### Exercise inputs
- - - - - - -

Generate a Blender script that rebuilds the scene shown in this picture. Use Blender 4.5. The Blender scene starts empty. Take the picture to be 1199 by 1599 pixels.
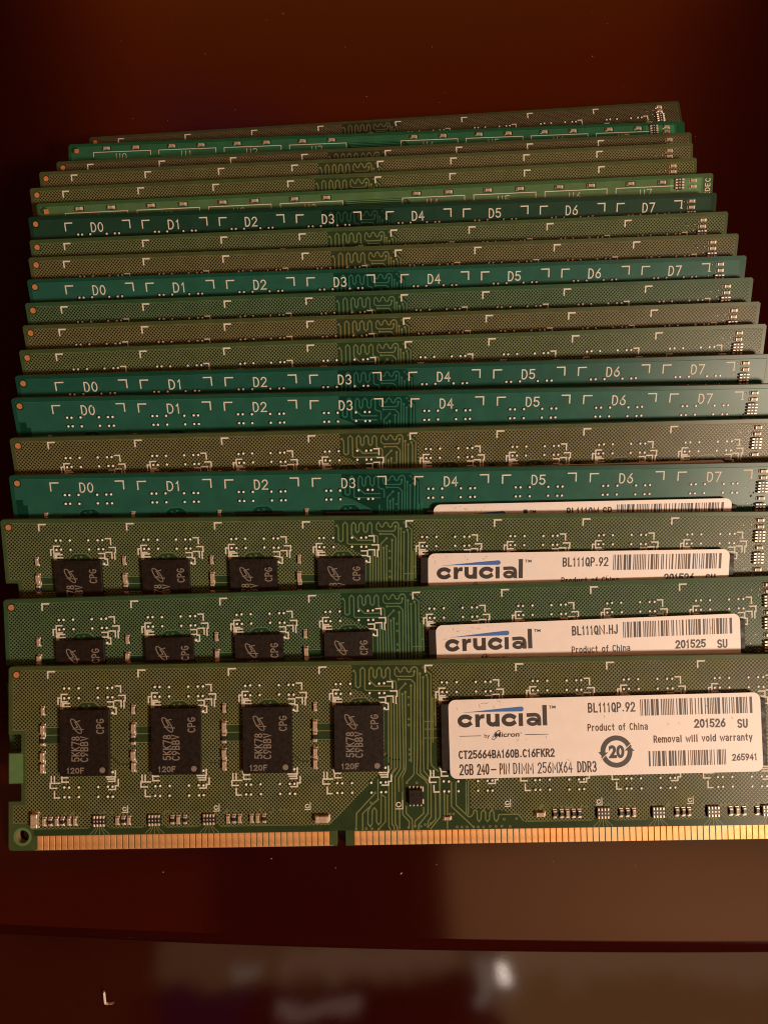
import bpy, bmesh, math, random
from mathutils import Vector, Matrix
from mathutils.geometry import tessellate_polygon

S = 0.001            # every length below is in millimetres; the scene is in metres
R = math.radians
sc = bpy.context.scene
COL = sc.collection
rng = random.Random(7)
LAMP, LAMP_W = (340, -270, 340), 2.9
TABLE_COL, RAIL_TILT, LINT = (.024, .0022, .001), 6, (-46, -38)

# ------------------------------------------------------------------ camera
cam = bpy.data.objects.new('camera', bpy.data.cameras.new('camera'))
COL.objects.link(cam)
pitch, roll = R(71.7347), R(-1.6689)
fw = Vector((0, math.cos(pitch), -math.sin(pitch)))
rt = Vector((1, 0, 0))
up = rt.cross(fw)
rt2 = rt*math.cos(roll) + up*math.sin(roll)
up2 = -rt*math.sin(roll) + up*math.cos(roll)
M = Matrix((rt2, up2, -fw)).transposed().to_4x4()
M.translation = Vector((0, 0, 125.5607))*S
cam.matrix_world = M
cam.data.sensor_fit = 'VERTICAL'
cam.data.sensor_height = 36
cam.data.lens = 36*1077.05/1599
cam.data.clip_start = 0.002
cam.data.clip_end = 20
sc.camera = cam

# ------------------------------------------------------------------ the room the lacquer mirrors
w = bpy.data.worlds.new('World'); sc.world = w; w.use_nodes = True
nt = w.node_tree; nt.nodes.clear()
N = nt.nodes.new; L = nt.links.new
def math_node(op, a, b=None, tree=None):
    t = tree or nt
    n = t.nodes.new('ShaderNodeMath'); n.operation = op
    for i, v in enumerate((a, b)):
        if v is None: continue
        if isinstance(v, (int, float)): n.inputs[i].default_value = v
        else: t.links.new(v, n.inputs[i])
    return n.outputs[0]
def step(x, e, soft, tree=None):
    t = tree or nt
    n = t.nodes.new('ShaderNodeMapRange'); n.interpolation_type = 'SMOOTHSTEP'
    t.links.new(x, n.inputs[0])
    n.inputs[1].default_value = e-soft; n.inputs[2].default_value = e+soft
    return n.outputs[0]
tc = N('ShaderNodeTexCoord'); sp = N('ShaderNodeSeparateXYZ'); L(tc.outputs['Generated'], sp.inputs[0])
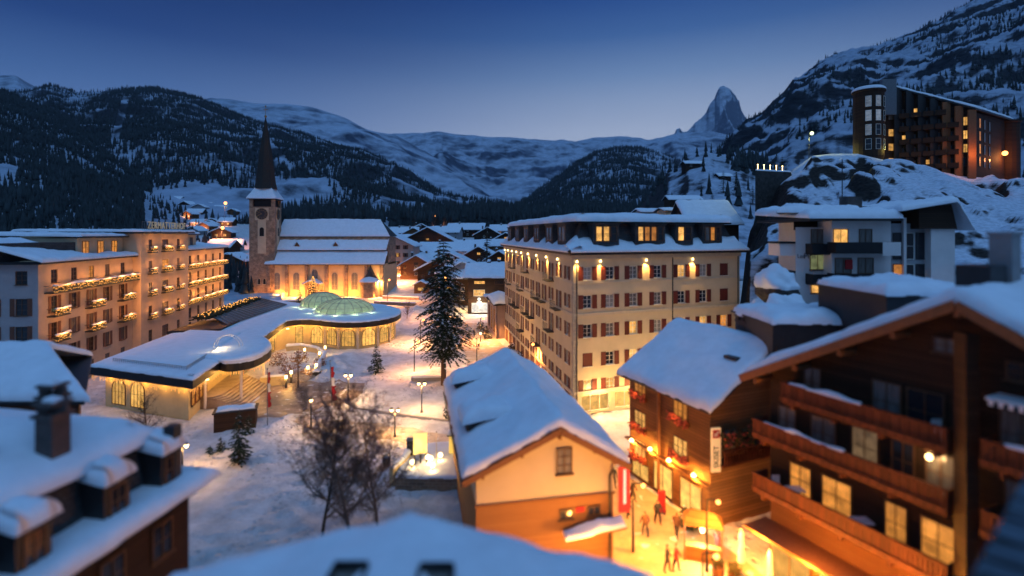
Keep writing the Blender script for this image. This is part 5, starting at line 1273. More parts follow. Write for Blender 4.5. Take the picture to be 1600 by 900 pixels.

- - - - - - -

### Your task
Count the lines in the records above that contain the word "Take", and reply with only that number.

### Result of this task
2